- _DATASET CONTENT_
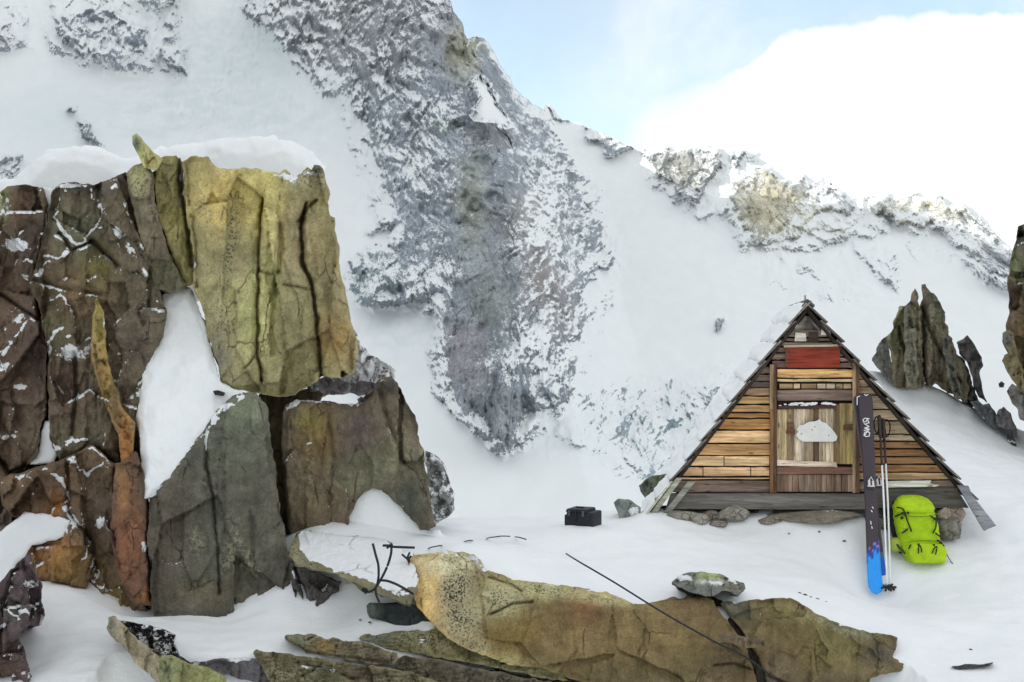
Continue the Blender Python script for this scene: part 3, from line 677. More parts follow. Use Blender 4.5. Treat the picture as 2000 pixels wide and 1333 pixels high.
rock('rock_block', 'broad rust stained rock block above the lower left snow hollow', [(-10,935),(45,922),(108,902),(150,885),(182,868),(226,908),(233,990),(226,1060),(234,1120),(266,1165),(296,1192),(258,1202),(216,1198),(178,1160),(132,1146),(66,1132),(45,1085),(62,1062),(120,1055),(132,1018),(70,1004),(30,1012),(8,990)], 10.0, CG,
     ledge=.62, sat=.95, gain=1.25, base=(90,74,58), thick=1.0, bevel=30, bulge=.26, facet=(80,.12), rough=.08,
     paint=[(100,1085,55,45,0,(138,96,52),.7),(140,1110,50,40,0,(122,96,54),.6),(105,985,18,24,0,(150,100,44),.7),(60,960,60,30,0,(92,72,56),.6),(200,1000,30,70,0,(76,66,58),.6),(230,1170,50,26,0,(104,88,50),.8),(190,1120,40,50,0,(84,72,46),.6)],
     snow=[([(100,925),(125,945),(135,975)],4,.85),([(140,905),(170,930),(205,900)],4,.8),([(125,990),(160,1030)],4,.7),(195,1020,22,18,0,.6),([(160,1100),(172,1065)],3,.85),(115,1045,16,8,0,.5)],
     cracks=[([(130,900),(133,1000),(180,1060),(190,1120)],5,.10),([(60,1065),(120,1062)],4,.08)])
rock('rock_block', 'small dark rock block at the left edge beside the white snow notch', [(-60,1000),(0,1005),(12,990),(24,1000),(20,1040),(34,1050),(18,1068),(-5,1045),(-60,1050)], 10.05, CG, base=(86,72,60), thick=.5, bevel=10, bulge=.08, facet=(30,.05))
rock('rock_outcrop', 'purple brown snow flecked rock outcrop in the bottom left corner', [(-260,1180),(-120,1120),(-40,1150),(4,1165),(22,1112),(42,1092),(58,1082),(70,1120),(82,1146),(80,1175),(90,1200),(80,1222),(58,1222),(34,1242),(46,1262),(50,1280),(56,1300),(64,1330),(76,1370),(-60,1420),(-260,1420)], 8.6,
     ledge=.62, base=PU, thick=.9, bevel=26, bulge=.26, facet=(50,.10), rough=.07, paint=[(20,1190,40,30,0,(78,74,66),.7),(10,1300,40,50,0,(80,62,50),.8)], snow=[(60,1140,24,16,0,.6),([(20,1195),(35,1210)],4,.85),([(40,1195),(52,1195),(60,1205)],4,.8),([(0,1225),(8,1218)],4,.8),(40,1258,8,20,0,.5)])
rock('rock', 'dark rock backing added as painted shade behind the dark columns and leaning pillars', [(-360,430),(-80,392),(80,388),(110,384),(230,368),(300,336),(350,326),(372,420),(376,556),(320,566),(300,640),(286,760),(300,900),(270,1180),(120,1130),(60,1100),(-80,1150),(-360,1180)], 10.72, thick=.35, bevel=14, bulge=.06, facet=(60,.05), base=(66,58,52))  # dark sheet added so the gaps between columns read as shade
# ---- leaning pillars under the summit
rock('rock_wedge', 'dark maroon rock wedge between the dusted column and the first leaning pillar', [(196,372),(214,352),(244,338),(256,356),(268,440),(300,522),(318,585),(300,600),(276,545),(250,468),(216,420)], 10.34, CG, base=(74,60,54), thick=.8, bevel=18, bulge=.16, facet=(50,.05),
     paint=[(228,400,24,60,-25,(112,98,52),.8),(220,352,24,14,0,(56,54,56),.8),(280,530,30,50,0,(70,60,54),.6)], snow=[(215,366,8,10,0,.5)])
rock('rock_pillar', 'olive grey leaning rock pillar with a broad rounded top', [(246,338),(262,322),(284,318),(300,340),(304,400),(316,450),(338,512),(364,560),(345,572),(306,566),(288,510),(268,440),(254,385)], 10.22, CG, base=(104,98,76), thick=.8, bevel=20, bulge=.20, facet=(60,.05),
     paint=[(270,350,22,34,0,(138,134,82),.8),(290,420,24,40,0,(116,108,90),.6),(330,530,40,40,0,(86,84,62),.9),(315,480,26,30,0,(92,80,66),.7)], lichen=[(270,360,30,40,0,.7)], snow=[(262,440,6,24,-20,.4)])
rock('rock_spike', 'pale green pointed rock spike leaning on the cliff top', [(259,266),(267,261),(278,272),(298,298),(316,314),(306,334),(282,328),(268,300),(259,282)], 10.12, CG, base=(150,148,92), thick=.4, bevel=8, bulge=.07, facet=(26,.03), rag=.8, step=2.0, paint=[(266,280,8,20,0,(84,92,72),.9),(298,316,14,14,0,(160,140,84),.7)])
rock('rock_pillar', 'narrow olive rock pillar with a black cleft beside it', [(308,314),(322,306),(346,304),(358,318),(360,350),(368,420),(379,500),(380,552),(364,562),(340,512),(318,450),(304,392),(301,345)], 10.3, CG, base=(128,120,66), thick=.8, bevel=16, bulge=.16, facet=(50,.05),
     paint=[(322,340,18,40,0,(132,122,90),.7),(335,420,24,50,0,(140,128,62),.7),(355,350,10,50,0,(60,54,44),.8),(360,500,24,50,0,(118,112,68),.7)], lichen=[(330,400,40,100,0,.5)], snow=[(356,345,7,16,0,.55),(352,384,4,12,0,.6)], cracks=[([(350,310),(354,380),(366,440),(374,520)],5,.16)])
rock('rock_tower', 'massive yellow lichen covered rock tower overhanging the lower blocks', [(356,316),(372,306),(392,308),(406,306),(420,325),(450,332),(480,328),(510,334),(528,336),(545,340),(556,332),(575,346),(590,340),(600,326),(612,334),(621,322),(632,334),(636,360),(644,420),(655,426),(652,455),(660,500),(668,560),(684,620),(696,660),(700,690),(692,728),(672,738),(630,738),(596,758),(575,772),(545,776),(500,768),(455,760),(432,746),(426,712),(406,652),(396,602),(376,562),(382,520),(370,440),(360,380)], 10.1, CG,
     sat=.74, gain=1.2, base=(132,122,74), thick=1.2, bevel=46, bulge=.36, facet=(110,.10), rough=.07, tilt=(0,.0006), vfac=.55,
     paint=[(430,390,60,80,0,(166,142,54),.9),(520,390,50,90,0,(178,162,66),.95),(540,450,26,70,0,(176,160,84),.8),(500,590,60,120,0,(142,142,74),.85),(470,500,40,80,0,(142,128,86),.6),(520,620,16,90,0,(168,162,92),.8),(575,470,30,100,0,(122,106,72),.8),(580,640,50,90,0,(112,104,62),.85),(625,480,34,70,0,(124,108,60),.8),(655,660,36,60,0,(142,110,42),.9),(640,560,30,60,0,(112,100,64),.7),(430,690,30,60,0,(104,98,84),.7),(500,740,90,24,0,(112,106,70),.7),(600,355,60,24,0,(118,110,66),.8),(390,340,22,40,0,(150,134,66),.8),(620,330,18,12,0,(58,58,58),.9)],
     lichen=[(450,480,16,140,6,.75),(440,620,40,80,0,.6),(600,350,60,30,0,.7),(400,430,20,90,0,.5)], lichen_base=.28, snow=[(570,352,34,14,20,.62),(600,340,26,8,0,.6),(545,345,20,7,0,.55)],
     cracks=[([(514,385),(508,440),(503,520),(502,600),(504,700),(514,745)],3.4,.17),([(546,440),(546,510),(536,580),(532,640),(534,690)],9,.08),([(598,396),(588,440),(590,510),(610,560),(618,640),(628,738)],4,.20),([(585,432),(600,408),(616,392)],5,.10),([(502,528),(530,536),(546,530)],3,.05),([(376,420),(384,500),(386,560)],5,.06),([(552,556),(580,560),(606,566)],3,.05),([(480,718),(504,688)],2.5,.05)])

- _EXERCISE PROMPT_
Omit each picture, then return all of the listing exactly as it stands.

- _ANSWER_
Continue the Blender Python script for this scene: part 3, from line 677. More parts follow. Use Blender 4.5. Treat the picture as 2000 pixels wide and 1333 pixels high.
rock('rock_block', 'broad rust stained rock block above the lower left snow hollow', [(-10,935),(45,922),(108,902),(150,885),(182,868),(226,908),(233,990),(226,1060),(234,1120),(266,1165),(296,1192),(258,1202),(216,1198),(178,1160),(132,1146),(66,1132),(45,1085),(62,1062),(120,1055),(132,1018),(70,1004),(30,1012),(8,990)], 10.0, CG,
     ledge=.62, sat=.95, gain=1.25, base=(90,74,58), thick=1.0, bevel=30, bulge=.26, facet=(80,.12), rough=.08,
     paint=[(100,1085,55,45,0,(138,96,52),.7),(140,1110,50,40,0,(122,96,54),.6),(105,985,18,24,0,(150,100,44),.7),(60,960,60,30,0,(92,72,56),.6),(200,1000,30,70,0,(76,66,58),.6),(230,1170,50,26,0,(104,88,50),.8),(190,1120,40,50,0,(84,72,46),.6)],
     snow=[([(100,925),(125,945),(135,975)],4,.85),([(140,905),(170,930),(205,900)],4,.8),([(125,990),(160,1030)],4,.7),(195,1020,22,18,0,.6),([(160,1100),(172,1065)],3,.85),(115,1045,16,8,0,.5)],
     cracks=[([(130,900),(133,1000),(180,1060),(190,1120)],5,.10),([(60,1065),(120,1062)],4,.08)])
rock('rock_block', 'small dark rock block at the left edge beside the white snow notch', [(-60,1000),(0,1005),(12,990),(24,1000),(20,1040),(34,1050),(18,1068),(-5,1045),(-60,1050)], 10.05, CG, base=(86,72,60), thick=.5, bevel=10, bulge=.08, facet=(30,.05))
rock('rock_outcrop', 'purple brown snow flecked rock outcrop in the bottom left corner', [(-260,1180),(-120,1120),(-40,1150),(4,1165),(22,1112),(42,1092),(58,1082),(70,1120),(82,1146),(80,1175),(90,1200),(80,1222),(58,1222),(34,1242),(46,1262),(50,1280),(56,1300),(64,1330),(76,1370),(-60,1420),(-260,1420)], 8.6,
     ledge=.62, base=PU, thick=.9, bevel=26, bulge=.26, facet=(50,.10), rough=.07, paint=[(20,1190,40,30,0,(78,74,66),.7),(10,1300,40,50,0,(80,62,50),.8)], snow=[(60,1140,24,16,0,.6),([(20,1195),(35,1210)],4,.85),([(40,1195),(52,1195),(60,1205)],4,.8),([(0,1225),(8,1218)],4,.8),(40,1258,8,20,0,.5)])
rock('rock', 'dark rock backing added as painted shade behind the dark columns and leaning pillars', [(-360,430),(-80,392),(80,388),(110,384),(230,368),(300,336),(350,326),(372,420),(376,556),(320,566),(300,640),(286,760),(300,900),(270,1180),(120,1130),(60,1100),(-80,1150),(-360,1180)], 10.72, thick=.35, bevel=14, bulge=.06, facet=(60,.05), base=(66,58,52))  # dark sheet added so the gaps between columns read as shade
# ---- leaning pillars under the summit
rock('rock_wedge', 'dark maroon rock wedge between the dusted column and the first leaning pillar', [(196,372),(214,352),(244,338),(256,356),(268,440),(300,522),(318,585),(300,600),(276,545),(250,468),(216,420)], 10.34, CG, base=(74,60,54), thick=.8, bevel=18, bulge=.16, facet=(50,.05),
     paint=[(228,400,24,60,-25,(112,98,52),.8),(220,352,24,14,0,(56,54,56),.8),(280,530,30,50,0,(70,60,54),.6)], snow=[(215,366,8,10,0,.5)])
rock('rock_pillar', 'olive grey leaning rock pillar with a broad rounded top', [(246,338),(262,322),(284,318),(300,340),(304,400),(316,450),(338,512),(364,560),(345,572),(306,566),(288,510),(268,440),(254,385)], 10.22, CG, base=(104,98,76), thick=.8, bevel=20, bulge=.20, facet=(60,.05),
     paint=[(270,350,22,34,0,(138,134,82),.8),(290,420,24,40,0,(116,108,90),.6),(330,530,40,40,0,(86,84,62),.9),(315,480,26,30,0,(92,80,66),.7)], lichen=[(270,360,30,40,0,.7)], snow=[(262,440,6,24,-20,.4)])
rock('rock_spike', 'pale green pointed rock spike leaning on the cliff top', [(259,266),(267,261),(278,272),(298,298),(316,314),(306,334),(282,328),(268,300),(259,282)], 10.12, CG, base=(150,148,92), thick=.4, bevel=8, bulge=.07, facet=(26,.03), rag=.8, step=2.0, paint=[(266,280,8,20,0,(84,92,72),.9),(298,316,14,14,0,(160,140,84),.7)])
rock('rock_pillar', 'narrow olive rock pillar with a black cleft beside it', [(308,314),(322,306),(346,304),(358,318),(360,350),(368,420),(379,500),(380,552),(364,562),(340,512),(318,450),(304,392),(301,345)], 10.3, CG, base=(128,120,66), thick=.8, bevel=16, bulge=.16, facet=(50,.05),
     paint=[(322,340,18,40,0,(132,122,90),.7),(335,420,24,50,0,(140,128,62),.7),(355,350,10,50,0,(60,54,44),.8),(360,500,24,50,0,(118,112,68),.7)], lichen=[(330,400,40,100,0,.5)], snow=[(356,345,7,16,0,.55),(352,384,4,12,0,.6)], cracks=[([(350,310),(354,380),(366,440),(374,520)],5,.16)])
rock('rock_tower', 'massive yellow lichen covered rock tower overhanging the lower blocks', [(356,316),(372,306),(392,308),(406,306),(420,325),(450,332),(480,328),(510,334),(528,336),(545,340),(556,332),(575,346),(590,340),(600,326),(612,334),(621,322),(632,334),(636,360),(644,420),(655,426),(652,455),(660,500),(668,560),(684,620),(696,660),(700,690),(692,728),(672,738),(630,738),(596,758),(575,772),(545,776),(500,768),(455,760),(432,746),(426,712),(406,652),(396,602),(376,562),(382,520),(370,440),(360,380)], 10.1, CG,
     sat=.74, gain=1.2, base=(132,122,74), thick=1.2, bevel=46, bulge=.36, facet=(110,.10), rough=.07, tilt=(0,.0006), vfac=.55,
     paint=[(430,390,60,80,0,(166,142,54),.9),(520,390,50,90,0,(178,162,66),.95),(540,450,26,70,0,(176,160,84),.8),(500,590,60,120,0,(142,142,74),.85),(470,500,40,80,0,(142,128,86),.6),(520,620,16,90,0,(168,162,92),.8),(575,470,30,100,0,(122,106,72),.8),(580,640,50,90,0,(112,104,62),.85),(625,480,34,70,0,(124,108,60),.8),(655,660,36,60,0,(142,110,42),.9),(640,560,30,60,0,(112,100,64),.7),(430,690,30,60,0,(104,98,84),.7),(500,740,90,24,0,(112,106,70),.7),(600,355,60,24,0,(118,110,66),.8),(390,340,22,40,0,(150,134,66),.8),(620,330,18,12,0,(58,58,58),.9)],
     lichen=[(450,480,16,140,6,.75),(440,620,40,80,0,.6),(600,350,60,30,0,.7),(400,430,20,90,0,.5)], lichen_base=.28, snow=[(570,352,34,14,20,.62),(600,340,26,8,0,.6),(545,345,20,7,0,.55)],
     cracks=[([(514,385),(508,440),(503,520),(502,600),(504,700),(514,745)],3.4,.17),([(546,440),(546,510),(536,580),(532,640),(534,690)],9,.08),([(598,396),(588,440),(590,510),(610,560),(618,640),(628,738)],4,.20),([(585,432),(600,408),(616,392)],5,.10),([(502,528),(530,536),(546,530)],3,.05),([(376,420),(384,500),(386,560)],5,.06),([(552,556),(580,560),(606,566)],3,.05),([(480,718),(504,688)],2.5,.05)])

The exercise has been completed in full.